In your model you now have groups of objects by location, VIM type, lifecycle, and time of instantiation. We now need to map these groups and objects into the appropriate lifecycle manager construct. * The physical devices will need to be handled first. In some cases they need to be treated as a location into which configurations will be deployed. If this is the case the object should be marked as a location and will probably need to be implemented in two parts, * A location in the appropriate resource manager will need to be created. This can happen as part of the Install phase of the device, or as a manual step. * The device configuration will then need to be installed onto the device. This should be treated as a NFC and one of these should be created and wrapped into an NF. * Each atomic object on the model will be packaged as a VNFC. These need to be wrapped in a VNF layer. This may seem like an extra layer that does not add much value. However, the VNFC may present many different offerings, this VNF layer is a way of specialising the general VNFC into what is needed for the solution being delivered. It also allows for service specific defaults to be applied that will simplify the information needed to be provided by the upper layers. * Each of the Grouping shown on the model should be regarded as a network service. Each layer may depend on the layer below, i.e. the group that is created before it. The upper groups will then reference these lower level groups. The referenced groups will need to expose the required set of properties and promoted operations to allow property mappings and relationships to happen.

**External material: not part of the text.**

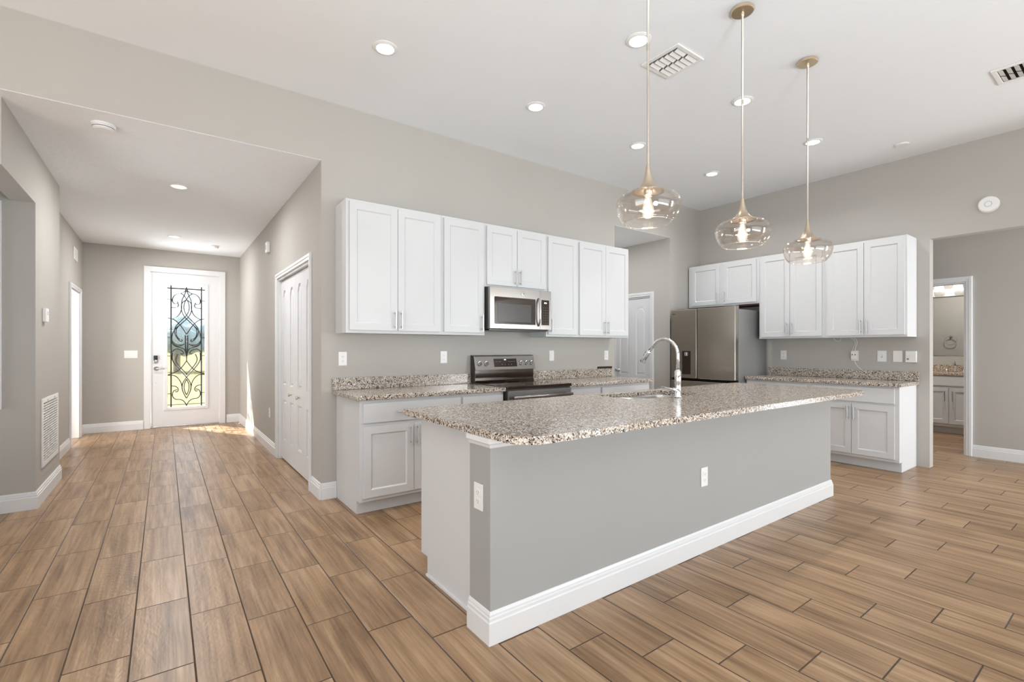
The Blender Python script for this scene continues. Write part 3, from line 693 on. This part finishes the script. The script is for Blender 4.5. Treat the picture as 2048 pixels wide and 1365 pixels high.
tag(obj('filler_panel', boxes((XB - .30, XB - .003, 3.121, 4.14, 1.838, 1.855)), 'wood_under'), 'dark reddish wood underside panel above the refrigerator', 'panel')

# ---------------------------------------------------------------- island
il = thing('kitchen_island', 'long grey-painted kitchen island base with white end panel', 'kitchen island', (0, 0, 0))
IX0, IX1, IY0, IY1 = 1.131, 4.643, 1.711, 1.880
obj('knee_wall', boxes((IX0, IX1, IY0, IY1, .0005, .886)), 'island_paint', il)
bm = bmesh.new(); prof = [(IY1 + .0005, .0005), (2.438, .0005), (2.438, .105), (2.515, .105), (2.515, .886), (IY1 + .0005, .886)]
a = [bm.verts.new((1.190, y, z)) for y, z in prof]; b_ = [bm.verts.new((2.56, y, z)) for y, z in prof]
bm.faces.new(a); bm.faces.new(b_)
for i in range(6): bm.faces.new((a[i], a[(i + 1) % 6], b_[(i + 1) % 6], b_[i]))
box(bm, 3.36, 4.60, IY1 + .0005, 2.515, .105, .886); box(bm, 2.561, 3.359, IY1 + .0005, 1.95, .105, .886); box(bm, 2.561, 3.359, 2.50, 2.515, .105, .886); box(bm, 2.561, 4.60, IY1 + .0005, 2.438, .0005, .1045)
obj('cabinet_run', bm, 'white', il, bevel=.001)
for x0, x1 in ((1.20, 1.86), (1.88, 2.55), (2.57, 3.35), (3.37, 3.97), (3.99, 4.59)):
    bm = bmesh.new(); panel_slab(bm, rect(-x1, -x0, .13, .86), .0185, [rect(-x1 + .058, -x0 - .058, .188, .802)], SH, y0=-2.516)
    bmesh.ops.rotate(bm, cent=(0, 0, 0), matrix=Matrix.Rotation(pi, 3, 'Z'), verts=bm.verts)
    obj('door', bm, 'white', il)
# shoe moulding at end panel foot
obj('shoe_moulding', boxes((1.180, 1.1895, IY1 + .002, 2.437, .0006, .014)), 'trim', il)
# cap mouldings under the counter
bm = bmesh.new(); CAP = [(0, .838), (.006, .842), (.012, .856), (.019, .862), (.019, .886), (0, .886)]
Pp = [Vector((IX0 + .0, IY1)), Vector((IX0, IY0)), Vector((1.30, IY0))]
def mrun(bm, pts, side, prof):
    n = len(pts); rings = []
    for i in range(n):
        nn = []
        if i > 0: e = (pts[i] - pts[i - 1]).normalized(); nn.append(Vector((-e.y, e.x)) * side)
        if i < n - 1: e = (pts[i + 1] - pts[i]).normalized(); nn.append(Vector((-e.y, e.x)) * side)
        m = nn[0] if len(nn) == 1 else (nn[0] + nn[1]) / max(.2, (nn[0] + nn[1]).dot(nn[0]))
        rings.append([bm.verts.new((pts[i].x + m.x * (d + .0005), pts[i].y + m.y * (d + .0005), z)) for d, z in prof])
    k = len(prof)
    for a, b_ in zip(rings, rings[1:]):
        for i in range(k): bm.faces.new((a[i], a[(i + 1) % k], b_[(i + 1) % k], b_[i]))
    bm.faces.new(rings[0]); bm.faces.new(rings[-1]); return bm
obj('cap_moulding', mrun(bm, Pp, -1, CAP), 'trim', il)
bm = bmesh.new(); mrun(bm, [Vector((IX0, IY1)), Vector((IX0, IY0)), Vector((IX1, IY0)), Vector((IX1, IY1))], -1, [(d, z + .0006) for d, z in BASE])
obj('baseboard', bm, 'trim', il)
# island countertop with sink cut-out
ZT = .920
ic = thing('countertop', 'large speckled granite island countertop with rounded near corners and sink cut-out', 'countertop', (0, 0, 0))
def island_outline():
    x0, x1, y0, y1 = 1.112, 4.735, 1.462, 2.600; r = .135; out = []
    for cx_, cy_, a0, rr in ((x1 - r, y0 + r, -90, r), (x1 - .02, y1 - .02, 0, .02), (x0 + .02, y1 - .02, 90, .02), (x0 + r, y0 + r, 180, r)):
        for i in range(13):
            a = R(a0 + 90 * i / 12); out.append((cx_ + rr * cos(a), cy_ + rr * sin(a)))
    return out
SX0, SX1, SY0, SY1 = 2.585, 3.335, 2.125, 2.495
bm = bmesh.new(); plate(bm, island_outline(), ZT - .033, ZT, [rrect(SX0, SX1, SY0, SY1, .06)])
obj('slab', bm, 'granite', ic, bevel=.005)
# sink
sk = thing('sink', 'stainless undermount double-bowl sink set in the island', 'sink', (0, 0, 0))
def bowl(x0, x1):
    bm = bmesh.new(); loops = []
    for (ins, z, r) in ((-.012, ZT - .0335, .07), (.006, ZT - .034, .055), (.008, ZT - .06, .055), (.016, ZT - .20, .05), (.05, ZT - .215, .04)):
        loops.append([bm.verts.new((p[0], p[1], z)) for p in rrect(x0 + ins, x1 - ins, SY0 + ins, SY1 - ins, r)])
    for a, b_ in zip(loops, loops[1:]):
        n = len(a)
        for i in range(n): bm.faces.new((a[i], a[(i + 1) % n], b_[(i + 1) % n], b_[i]))
    bm.faces.new(loops[-1]); return bm
midx = 2.96
for x0, x1 in ((SX0, midx - .012), (midx + .012, SX1)):
    bo = obj('bowl', bowl(x0, x1), 'sinksteel', sk, smooth=True)
    b2 = bmesh.new(); lathe(b2, [(.045, ZT - .2145), (.04, ZT - .2125), (.03, ZT - .2135), (.001, ZT - .2135)], 24, ((x0 + x1) / 2, (SY0 + SY1) / 2, 0)); obj('drain', b2, 'chrome', bo)
# faucet
fx, fy = 2.952, 2.050
fc = thing('faucet', 'chrome gooseneck pull-down faucet on the island beside the sink', 'faucet', (fx, fy, ZT), 0)
b2 = bmesh.new(); lathe(b2, [(.031, .0005), (.031, .008), (.024, .014), (.022, .10), (.0235, .105), (.0235, .185), (.016, .192), (.0135, .20)], 28, cap0=True); obj('body', b2, 'chrome', fc, smooth=True)
pts = [(0, 0, .19), (0, 0, .285)]
rr = .118; cz_ = .298
for i in range(0, 21):
    a = pi - pi * .80 * i / 20; pts.append((0, rr + rr * cos(a), cz_ + rr * sin(a)))
q_ = Vector(pts[-1]); t_ = (Vector(pts[-1]) - Vector(pts[-2])).normalized(); pts.append(tuple(q_ + t_ * .05))
FROT = Matrix.Rotation(R(0), 4, 'Z')
b2 = bmesh.new(); tube(b2, pts, .0125, 16); obj('spout', b2, 'chrome', fc, smooth=True)
e1 = Vector(pts[-1]); dr_ = (Vector(pts[-1]) - Vector(pts[-2])).normalized()
b2 = bmesh.new(); tube(b2, [e1 + dr_ * .001, e1 + dr_ * .012, e1 + dr_ * .016, e1 + dr_ * .07, e1 + dr_ * .105, e1 + dr_ * .108], [.0145, .0155, .0165, .018, .021, .017], 20); sh = obj('spray_head', b2, 'chrome', fc, smooth=True)
sd = Vector((0, dr_.z, -dr_.y)); sd = sd if sd.y > 0 else -sd
b2 = bmesh.new(); 
for s in (.030, .055):
    c = e1 + dr_ * s + sd * .0185; tube(b2, [c - dr_ * .008, c + dr_ * .008], .005, 10)
obj('spray_button', b2, 'black', sh)
b2 = bmesh.new(); tube(b2, [(-.022, 0, .055), (-.05, 0, .055)], .0145, 16); tube(b2, [(-.045, .0, .058), (-.05, .03, .064), (-.052, .10, .072)], [.006, .0055, .005], 10); obj('handle', b2, 'chrome', fc, smooth=True)

# ---------------------------------------------------------------- pendants
def pendant():
    t = thing('pendant_light', '', 'pendant light', (0, 0, HC), 0, 'pendants over the island')
    b2 = bmesh.new(); lathe(b2, [(.0, -.0005), (.062, -.0005), (.065, -.004), (.065, -.020), (.061, -.023), (.0, -.0235)], 40); obj('canopy', b2, 'canopy', t, smooth=False, bevel=.0)
    b2 = bmesh.new(); lathe(b2, [(.010, -.0235), (.010, -.045), (.006, -.047), (.006, -1.17)], 14); lathe(b2, [(.0075, -.56), (.0075, -.585)], 14); obj('rod', b2, 'champagne', t, smooth=True)
    z = lambda v: v - HC
    prof = [(.0068, z(2.195)), (.010, z(2.18)), (.0135, z(2.155)), (.020, z(2.125)), (.030, z(2.098)), (.044, z(2.078)), (.062, z(2.064)), (.082, z(2.055))]
    b2 = bmesh.new(); lathe(b2, prof + [(.080, z(2.052)), (.060, z(2.060)), (.042, z(2.074)), (.024, z(2.09)), (.0, z(2.10))], 40); obj('bell', b2, 'bell', t, smooth=True)
    b2 = bmesh.new(); lathe(b2, [(.0, z(2.098)), (.020, z(2.096)), (.0225, z(2.09)), (.0225, z(2.040)), (.018, z(2.036)), (.0, z(2.036))], 28); obj('socket', b2, 'champagne', t, smooth=True)
    gp = [(.066, 2.0555), (.095, 2.052), (.122, 2.043), (.142, 2.028), (.154, 2.008), (.1575, 1.988), (.154, 1.962), (.145, 1.935), (.131, 1.912), (.118, 1.900)]
    inner = [(r - .003, zz - (.003 if i < 4 else 0)) for i, (r, zz) in enumerate(gp)]
    b2 = bmesh.new(); lathe(b2, [(r, z(zz)) for r, zz in gp + list(reversed(inner)) + [gp[0]]], 56); gs = obj('glass_shade', b2, 'glass', t, smooth=True)
    b2 = bmesh.new(); tube(b2, [(.1165 * cos(2 * pi * k / 56), .1165 * sin(2 * pi * k / 56), z(1.899)) for k in range(56)], .0027, 8, closed=True); obj('rim', b2, 'rimglass', gs, smooth=True)
    bp = [(.013, 2.036), (.015, 2.02), (.021, 2.0), (.027, 1.975), (.029, 1.955), (.026, 1.937), (.016, 1.924), (.003, 1.920), (.0, 1.920)]
    b2 = bmesh.new(); lathe(b2, [(r, z(zz)) for r, zz in bp], 28); bulb = obj('bulb', b2, 'bulbglass', t, smooth=True)
    b2 = bmesh.new()
    for k in range(6):
        a = k * pi / 3; c, s = cos(a), sin(a); tube(b2, [(.006 * c, .006 * s, z(2.02)), (.012 * c, .012 * s, z(1.945))], .0014, 5)
    for k in range(3):
        a = k * pi / 1.5; tube(b2, [(.006 * cos(a), .006 * sin(a), z(2.02)), (.012 * cos(a + .5), .012 * sin(a + .5), z(1.945))], .0014, 5)
    lathe(b2, [(.0, z(2.03)), (.005, z(2.028)), (.004, z(1.99)), (.0, z(1.985))], 10)
    obj('filament', b2, 'filament', bulb)
    return t
def children(o): return [c for c in bpy.data.objects if c.parent == o]
def copy_tree(o, parent=None):
    c = o.copy(); COL.objects.link(c)
    if parent is not None: c.parent = parent
    for ch in children(o): copy_tree(ch, c)
    return c
P0 = pendant()
for i, (x, lab) in enumerate(((1.963, 'glass pendant light over the near end of the island, its canopy out of view'), (2.866, 'glass pendant light over the middle of the island'), (3.766, 'glass pendant light over the far end of the island, closest to the refrigerator wall'))):
    o = P0 if i == 0 else copy_tree(P0)
    o.location = (x, 1.535, HC); o['label'] = lab
    lamp('pendant_glow', 'POINT', (x, 1.535, 1.975), 4.0, (1.0, .88, .70), shadow_soft_size=.03)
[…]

Now that all the groups are defined, an overall group needs to be defined for the top-level Network Service.


Although there are lots of details that need to be gathered and collated for the design of the various groups, and components of the solution it is usually a good idea to create an overview diagram of how the various VNFC, VNF and NS relate to each other. Normally the details properties are not included in this diagram, but the details of operations is important as showing relationships on the model helps understand how the links will be established and what each component needs to contribute. There is no single modelling format for this overview diagram. UML class diagrams can be used.

Example Network Design model

From the picture above you can see that a fairly standard UML class diagram can represent the model. The lines with black diamonds indicate composition items. The dotted lines with open diamonds indicate references (aggregation). The end with the diamond is doing the composition or referencing. The curved lines are the relationships. The open end of the line indicates the target of the relationship the filled end indicates the source. When a relationship is across a reference the referenced entity will always be the source of the relationship. Within each ‘class’ the method represent the operations exposed by the different levels.